Congress, and a majority of the American public, had not been supportive of the Reagan administration’s efforts to topple the Sandinista government in Nicaragua. Reagan began a “secret war” to bring down the Nicaraguan government soon after taking office in 1981. Millions of dollars, training, and arms were funneled to the Contras (an armed force of Nicaraguan exiles intent on removing the leftist Nicaraguan regime) through the CIA. American involvement in the Contra movement soon became public, however, as did disturbing reports about the behavior of the Contra force. Charges were leveled in newspapers and in Congress that the Contras were little more than murderers and drug runners; rumors of corruption and payoffs were common. Congress steadily reduced U.S. assistance to the Contras, and in 1984 passed the second Boland Amendment prohibiting U.S. agencies from giving any aid to the group.

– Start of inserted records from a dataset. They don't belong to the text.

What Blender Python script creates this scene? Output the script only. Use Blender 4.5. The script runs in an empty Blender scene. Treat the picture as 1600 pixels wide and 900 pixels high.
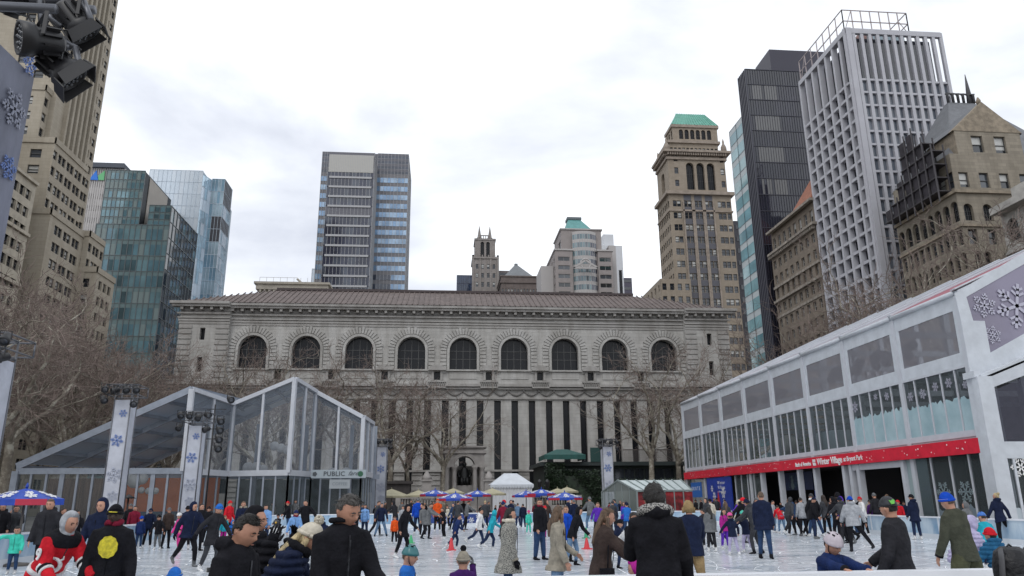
import bpy, math, random
import numpy as np
from mathutils import Vector, Matrix, noise
random.seed(7)
PI = math.pi; rad = math.radians
S = bpy.context.scene
COL = S.collection
# ------------------------------------------------------------ camera
F = 1180.; CP = rad(15.76); CYAW = rad(-5.36); CROLL = rad(-0.5); CH = 1.65
cy, sy = math.cos(CYAW), math.sin(CYAW)
FW = Vector((-sy*math.cos(CP), cy*math.cos(CP), math.sin(CP)))
R0 = Vector((cy, sy, 0)); U0 = R0.cross(FW)
RT = R0*math.cos(CROLL)+U0*math.sin(CROLL); UP = U0*math.cos(CROLL)-R0*math.sin(CROLL)
CAM = Vector((0, 0, CH))
cd = bpy.data.cameras.new('camera'); cam = bpy.data.objects.new('camera', cd); COL.objects.link(cam)
cam.matrix_world = Matrix(((RT.x, UP.x, -FW.x, 0), (RT.y, UP.y, -FW.y, 0), (RT.z, UP.z, -FW.z, CH), (0, 0, 0, 1)))
cd.sensor_width = 36; cd.lens = F/1600*36; cd.clip_start = .1; cd.clip_end = 6000
S.camera = cam
# ------------------------------------------------------------ world
w = bpy.data.worlds.new('World'); S.world = w; w.use_nodes = True
nt = w.node_tree; nt.nodes.clear(); N = nt.nodes.new; L = nt.links.new
out = N('ShaderNodeOutputWorld'); bg = N('ShaderNodeBackground'); bg.inputs[1].default_value = .1
sky = N('ShaderNodeTexSky'); sky.sky_type = 'NISHITA'; sky.sun_disc = False
sky.sun_elevation = rad(48); sky.sun_rotation = rad(205)
tc = N('ShaderNodeTexCoord'); mp = N('ShaderNodeMapping'); mp.inputs['Scale'].default_value = (1, 1, 2.3); mp.inputs['Location'].default_value = (24.100, 0.600, 1.180)
n1 = N('ShaderNodeTexNoise'); n1.inputs['Scale'].default_value = 2.1; n1.inputs['Detail'].default_value = 7; n1.inputs['Roughness'].default_value = .5; n1.inputs['Distortion'].default_value = .25
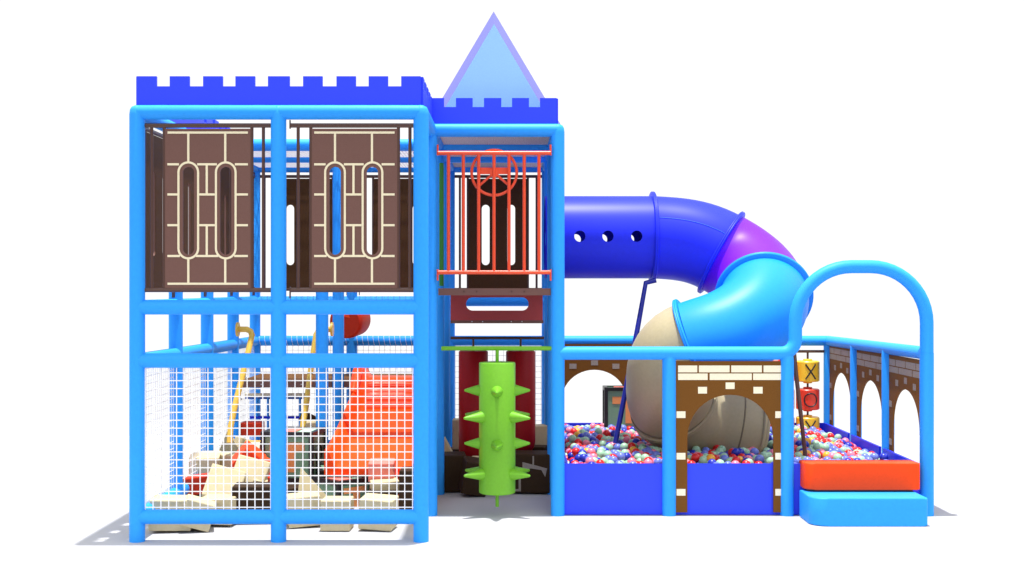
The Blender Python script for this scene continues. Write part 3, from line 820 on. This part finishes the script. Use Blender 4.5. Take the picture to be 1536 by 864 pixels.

Even before this action, however, the Reagan administration had been covertly subverting any attempts to limit the Contra war through extra-legal and illegal means (one result being the Iran-Contra scandal). Even with this illegal aid the Contra effort stalled by late 1985. Reagan went on a full pressure media campaign to convince the American people and Congress that the Contras were worthy of assistance. Reagan claimed that the Sandinista government was a satellite of the Soviet Union, that Nicaragua was instigating revolution in neighboring Central American nations, and that the Contras were merely to be used as a “shield” against any possible Sandinista encroachments in the region. He was able to convince Congress to provide $100 million of aid, some of it designated as “humanitarian” assistance to the hungry and sick Contras and their supporters.

However, news sources began to break the story about the Iran-Contra scandal only a short time later. Congress began an investigation into the Reagan administration’s clandestine and illegal support of the Contras during the years prior to the passage of the $100 million aid package. The investigation uncovered a scheme whereby some of the funds from illegal U.S. arms sales to Iran were funneled to the Contras. The Contra war effort staggered on, creating death and destruction in the Nicaraguan countryside and little else, until a peace plan put together by Costa Rican President Oscar Arias was finally accepted by the Sandinista government. In 1990, elections were held in Nicaragua, which resulted in the Sandinistas losing the presidency.